[start of Task input]
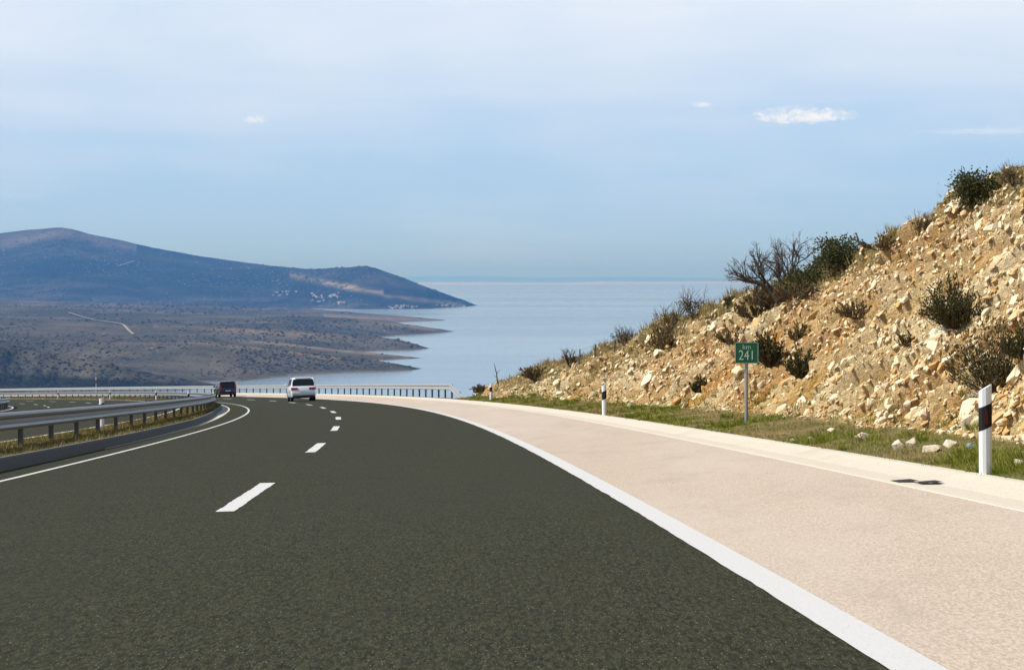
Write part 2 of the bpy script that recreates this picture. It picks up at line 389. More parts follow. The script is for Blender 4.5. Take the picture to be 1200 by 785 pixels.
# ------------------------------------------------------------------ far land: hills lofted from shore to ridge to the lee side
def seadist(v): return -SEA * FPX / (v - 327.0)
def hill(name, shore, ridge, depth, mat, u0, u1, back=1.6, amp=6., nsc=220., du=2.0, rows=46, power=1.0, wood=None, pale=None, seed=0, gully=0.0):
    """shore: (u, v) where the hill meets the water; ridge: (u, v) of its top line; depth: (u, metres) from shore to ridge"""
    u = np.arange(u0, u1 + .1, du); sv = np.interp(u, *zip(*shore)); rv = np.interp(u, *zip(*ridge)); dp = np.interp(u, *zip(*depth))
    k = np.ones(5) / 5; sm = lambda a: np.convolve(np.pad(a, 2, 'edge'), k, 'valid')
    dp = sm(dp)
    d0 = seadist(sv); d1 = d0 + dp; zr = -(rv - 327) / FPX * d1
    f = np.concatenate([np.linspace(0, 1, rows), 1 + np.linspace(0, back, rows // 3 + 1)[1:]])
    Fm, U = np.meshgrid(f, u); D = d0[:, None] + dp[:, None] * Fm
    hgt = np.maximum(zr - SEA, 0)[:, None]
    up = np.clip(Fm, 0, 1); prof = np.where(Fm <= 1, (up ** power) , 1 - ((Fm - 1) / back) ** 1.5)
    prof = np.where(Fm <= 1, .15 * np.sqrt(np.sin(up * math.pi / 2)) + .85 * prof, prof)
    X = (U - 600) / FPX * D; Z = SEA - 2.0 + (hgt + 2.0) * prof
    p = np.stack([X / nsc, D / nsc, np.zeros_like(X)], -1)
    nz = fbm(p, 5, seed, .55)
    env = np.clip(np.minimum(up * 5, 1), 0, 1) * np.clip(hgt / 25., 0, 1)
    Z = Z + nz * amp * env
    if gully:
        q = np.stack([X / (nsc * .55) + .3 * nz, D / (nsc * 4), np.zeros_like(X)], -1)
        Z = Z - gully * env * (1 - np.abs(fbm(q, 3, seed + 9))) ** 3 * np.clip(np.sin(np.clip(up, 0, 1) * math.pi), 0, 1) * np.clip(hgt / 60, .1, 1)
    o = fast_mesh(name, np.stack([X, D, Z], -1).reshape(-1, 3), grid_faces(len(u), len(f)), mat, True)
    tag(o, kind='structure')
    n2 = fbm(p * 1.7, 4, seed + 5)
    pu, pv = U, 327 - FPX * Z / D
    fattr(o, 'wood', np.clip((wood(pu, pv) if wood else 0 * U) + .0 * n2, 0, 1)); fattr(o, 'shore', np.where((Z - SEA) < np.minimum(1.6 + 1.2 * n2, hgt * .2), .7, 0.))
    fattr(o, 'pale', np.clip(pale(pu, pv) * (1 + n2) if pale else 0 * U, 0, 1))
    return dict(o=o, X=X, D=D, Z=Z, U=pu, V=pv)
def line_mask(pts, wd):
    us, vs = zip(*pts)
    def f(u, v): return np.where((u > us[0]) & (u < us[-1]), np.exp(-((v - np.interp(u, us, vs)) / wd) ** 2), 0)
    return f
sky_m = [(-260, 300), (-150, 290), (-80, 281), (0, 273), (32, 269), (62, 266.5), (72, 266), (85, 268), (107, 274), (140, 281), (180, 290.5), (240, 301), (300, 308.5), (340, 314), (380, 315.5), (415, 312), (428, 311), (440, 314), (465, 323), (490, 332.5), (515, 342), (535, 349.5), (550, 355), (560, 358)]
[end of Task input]
[start of Task input]
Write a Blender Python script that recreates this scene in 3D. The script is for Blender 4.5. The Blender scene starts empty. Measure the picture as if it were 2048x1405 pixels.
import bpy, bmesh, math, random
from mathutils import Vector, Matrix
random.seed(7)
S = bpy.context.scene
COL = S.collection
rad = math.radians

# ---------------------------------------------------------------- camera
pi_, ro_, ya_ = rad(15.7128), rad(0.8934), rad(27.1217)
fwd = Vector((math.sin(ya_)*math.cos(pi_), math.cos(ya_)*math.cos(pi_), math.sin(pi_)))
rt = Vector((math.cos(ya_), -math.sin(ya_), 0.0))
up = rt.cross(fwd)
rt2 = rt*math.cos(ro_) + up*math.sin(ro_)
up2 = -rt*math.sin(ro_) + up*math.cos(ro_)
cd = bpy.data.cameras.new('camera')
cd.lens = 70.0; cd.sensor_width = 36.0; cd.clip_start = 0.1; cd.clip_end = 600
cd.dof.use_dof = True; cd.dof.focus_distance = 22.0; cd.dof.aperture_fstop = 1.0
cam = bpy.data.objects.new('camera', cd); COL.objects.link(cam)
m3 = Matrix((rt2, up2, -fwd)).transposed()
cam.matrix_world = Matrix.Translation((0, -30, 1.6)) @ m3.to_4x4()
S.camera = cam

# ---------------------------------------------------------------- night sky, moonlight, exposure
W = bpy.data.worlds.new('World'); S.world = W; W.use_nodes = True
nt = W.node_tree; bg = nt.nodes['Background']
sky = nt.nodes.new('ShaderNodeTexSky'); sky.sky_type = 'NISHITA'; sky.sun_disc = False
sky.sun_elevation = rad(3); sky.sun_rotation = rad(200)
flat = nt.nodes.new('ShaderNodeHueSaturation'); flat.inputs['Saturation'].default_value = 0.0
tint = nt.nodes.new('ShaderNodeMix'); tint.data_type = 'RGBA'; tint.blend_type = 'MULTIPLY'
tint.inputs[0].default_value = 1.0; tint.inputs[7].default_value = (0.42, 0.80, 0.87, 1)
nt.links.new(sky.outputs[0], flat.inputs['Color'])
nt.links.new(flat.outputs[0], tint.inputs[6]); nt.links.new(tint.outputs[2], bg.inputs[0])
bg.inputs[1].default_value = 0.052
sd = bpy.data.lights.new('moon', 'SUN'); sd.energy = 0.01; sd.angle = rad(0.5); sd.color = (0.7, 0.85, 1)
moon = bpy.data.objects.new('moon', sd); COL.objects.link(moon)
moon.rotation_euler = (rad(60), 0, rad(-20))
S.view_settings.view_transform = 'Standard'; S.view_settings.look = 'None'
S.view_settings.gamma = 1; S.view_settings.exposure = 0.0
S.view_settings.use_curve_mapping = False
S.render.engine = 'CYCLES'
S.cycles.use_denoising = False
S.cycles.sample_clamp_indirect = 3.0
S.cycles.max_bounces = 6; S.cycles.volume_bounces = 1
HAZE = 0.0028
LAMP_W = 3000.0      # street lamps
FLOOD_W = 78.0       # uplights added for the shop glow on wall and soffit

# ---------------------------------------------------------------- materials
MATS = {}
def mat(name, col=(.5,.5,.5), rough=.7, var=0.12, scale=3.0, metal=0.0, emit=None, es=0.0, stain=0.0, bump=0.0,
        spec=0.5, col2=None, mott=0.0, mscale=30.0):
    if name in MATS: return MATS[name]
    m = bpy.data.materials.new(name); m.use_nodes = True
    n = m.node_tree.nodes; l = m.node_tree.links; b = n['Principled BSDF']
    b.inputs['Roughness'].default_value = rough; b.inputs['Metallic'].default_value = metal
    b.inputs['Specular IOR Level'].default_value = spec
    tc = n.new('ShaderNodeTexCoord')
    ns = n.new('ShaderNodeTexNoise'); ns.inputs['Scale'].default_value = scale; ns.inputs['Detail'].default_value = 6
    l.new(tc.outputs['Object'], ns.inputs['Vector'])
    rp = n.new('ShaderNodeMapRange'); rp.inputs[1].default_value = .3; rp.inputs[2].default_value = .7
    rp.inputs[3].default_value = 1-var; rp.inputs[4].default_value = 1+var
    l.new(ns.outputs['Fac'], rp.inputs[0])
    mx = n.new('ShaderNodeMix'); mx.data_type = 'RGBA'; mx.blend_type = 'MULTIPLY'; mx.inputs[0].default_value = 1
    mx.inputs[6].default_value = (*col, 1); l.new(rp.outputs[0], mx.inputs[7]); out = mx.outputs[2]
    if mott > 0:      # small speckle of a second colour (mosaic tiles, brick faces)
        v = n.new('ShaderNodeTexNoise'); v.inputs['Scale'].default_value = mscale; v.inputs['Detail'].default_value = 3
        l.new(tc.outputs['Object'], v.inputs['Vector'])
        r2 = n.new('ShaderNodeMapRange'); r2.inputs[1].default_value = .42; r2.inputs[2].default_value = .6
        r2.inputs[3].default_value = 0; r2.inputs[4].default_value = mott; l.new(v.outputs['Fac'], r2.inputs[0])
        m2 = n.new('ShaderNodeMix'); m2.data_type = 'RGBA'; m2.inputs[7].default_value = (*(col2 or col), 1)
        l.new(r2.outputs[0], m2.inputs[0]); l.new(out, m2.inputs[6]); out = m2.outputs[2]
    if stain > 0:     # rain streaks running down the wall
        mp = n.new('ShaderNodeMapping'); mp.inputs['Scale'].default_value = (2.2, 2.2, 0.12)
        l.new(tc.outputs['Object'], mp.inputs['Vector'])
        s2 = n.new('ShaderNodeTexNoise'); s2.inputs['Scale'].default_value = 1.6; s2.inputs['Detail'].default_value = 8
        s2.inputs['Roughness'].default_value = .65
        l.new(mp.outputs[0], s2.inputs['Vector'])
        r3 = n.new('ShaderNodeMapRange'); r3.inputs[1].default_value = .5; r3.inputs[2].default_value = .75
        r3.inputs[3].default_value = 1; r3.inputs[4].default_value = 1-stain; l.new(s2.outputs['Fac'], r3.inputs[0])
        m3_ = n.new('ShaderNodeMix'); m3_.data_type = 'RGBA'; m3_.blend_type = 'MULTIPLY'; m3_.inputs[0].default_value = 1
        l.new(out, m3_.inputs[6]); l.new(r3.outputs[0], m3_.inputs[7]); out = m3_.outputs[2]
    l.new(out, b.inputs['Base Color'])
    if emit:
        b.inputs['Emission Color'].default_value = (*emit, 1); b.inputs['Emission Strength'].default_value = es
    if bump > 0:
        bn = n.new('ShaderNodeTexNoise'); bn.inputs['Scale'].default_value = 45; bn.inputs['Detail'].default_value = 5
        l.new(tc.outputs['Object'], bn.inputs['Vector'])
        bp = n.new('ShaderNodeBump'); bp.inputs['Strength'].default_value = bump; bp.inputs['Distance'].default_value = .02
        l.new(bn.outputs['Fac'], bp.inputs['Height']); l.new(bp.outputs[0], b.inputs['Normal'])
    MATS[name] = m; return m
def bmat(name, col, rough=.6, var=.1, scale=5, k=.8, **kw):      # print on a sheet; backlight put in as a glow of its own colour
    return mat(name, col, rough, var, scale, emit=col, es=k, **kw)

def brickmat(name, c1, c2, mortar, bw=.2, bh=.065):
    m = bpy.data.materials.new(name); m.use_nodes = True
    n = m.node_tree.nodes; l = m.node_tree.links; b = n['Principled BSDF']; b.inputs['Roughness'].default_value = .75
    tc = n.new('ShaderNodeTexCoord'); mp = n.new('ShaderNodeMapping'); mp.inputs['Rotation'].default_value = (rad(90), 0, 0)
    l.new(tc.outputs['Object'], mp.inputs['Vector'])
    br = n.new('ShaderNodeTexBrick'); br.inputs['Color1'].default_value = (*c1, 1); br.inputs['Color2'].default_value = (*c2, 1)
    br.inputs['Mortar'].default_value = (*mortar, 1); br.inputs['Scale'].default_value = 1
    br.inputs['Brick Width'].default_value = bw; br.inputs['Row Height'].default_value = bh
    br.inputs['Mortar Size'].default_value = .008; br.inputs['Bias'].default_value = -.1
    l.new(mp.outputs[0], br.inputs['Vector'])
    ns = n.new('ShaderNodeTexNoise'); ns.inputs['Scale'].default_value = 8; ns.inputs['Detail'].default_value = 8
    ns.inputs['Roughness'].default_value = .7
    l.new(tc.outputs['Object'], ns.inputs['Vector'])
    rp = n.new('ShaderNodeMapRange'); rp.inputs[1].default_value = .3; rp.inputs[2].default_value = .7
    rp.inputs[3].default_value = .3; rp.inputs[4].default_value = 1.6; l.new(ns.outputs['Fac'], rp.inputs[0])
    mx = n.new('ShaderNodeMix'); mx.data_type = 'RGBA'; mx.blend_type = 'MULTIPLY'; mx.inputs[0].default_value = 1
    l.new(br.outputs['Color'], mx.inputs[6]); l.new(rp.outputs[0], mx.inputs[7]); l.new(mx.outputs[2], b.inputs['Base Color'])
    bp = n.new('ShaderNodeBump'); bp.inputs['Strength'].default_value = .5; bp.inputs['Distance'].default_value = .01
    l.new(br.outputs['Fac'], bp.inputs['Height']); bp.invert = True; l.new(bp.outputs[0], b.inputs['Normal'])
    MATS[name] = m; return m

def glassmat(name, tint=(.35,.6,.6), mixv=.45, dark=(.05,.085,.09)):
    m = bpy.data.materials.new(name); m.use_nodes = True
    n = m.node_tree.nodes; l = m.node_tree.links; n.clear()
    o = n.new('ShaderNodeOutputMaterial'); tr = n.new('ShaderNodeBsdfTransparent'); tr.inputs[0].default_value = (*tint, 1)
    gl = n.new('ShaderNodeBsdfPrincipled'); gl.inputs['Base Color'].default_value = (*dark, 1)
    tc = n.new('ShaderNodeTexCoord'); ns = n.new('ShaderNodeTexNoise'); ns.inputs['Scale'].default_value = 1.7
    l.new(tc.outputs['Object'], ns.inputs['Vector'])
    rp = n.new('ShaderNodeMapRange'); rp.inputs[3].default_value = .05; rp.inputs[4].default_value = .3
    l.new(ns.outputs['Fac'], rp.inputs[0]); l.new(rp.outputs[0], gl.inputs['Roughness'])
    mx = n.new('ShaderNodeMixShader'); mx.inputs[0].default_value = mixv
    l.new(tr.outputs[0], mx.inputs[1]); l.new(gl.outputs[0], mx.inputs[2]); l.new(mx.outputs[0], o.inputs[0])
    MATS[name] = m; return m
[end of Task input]
[start of Task input]
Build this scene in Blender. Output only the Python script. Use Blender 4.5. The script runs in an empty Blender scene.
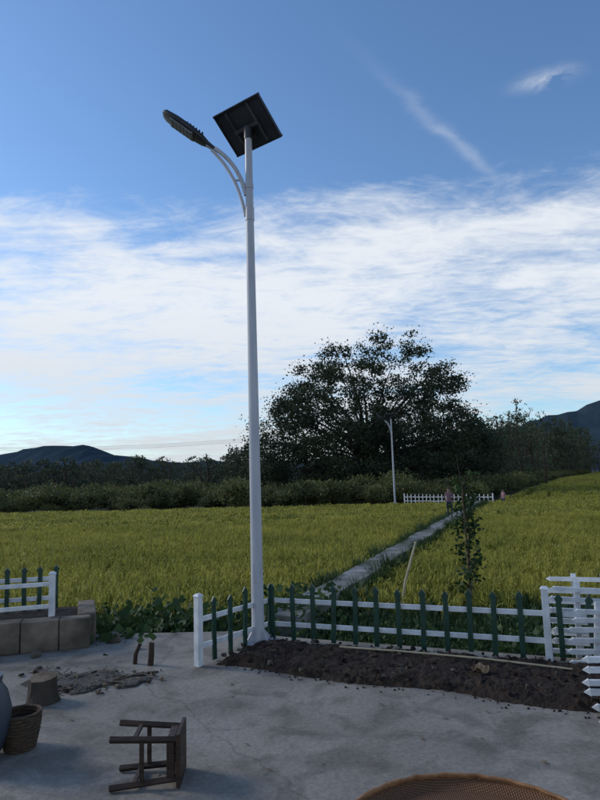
[end of Task input]
◆ Given request
Which lines hold the word "empty"? Show each one.

◆ Response to the task
Write a Blender Python script that recreates this scene in 3D. The script is for Blender 4.5. The Blender scene starts empty. Measure the picture as if it were 2048x1405 pixels.
Build this scene in Blender. Output only the Python script. Use Blender 4.5. The script runs in an empty Blender scene.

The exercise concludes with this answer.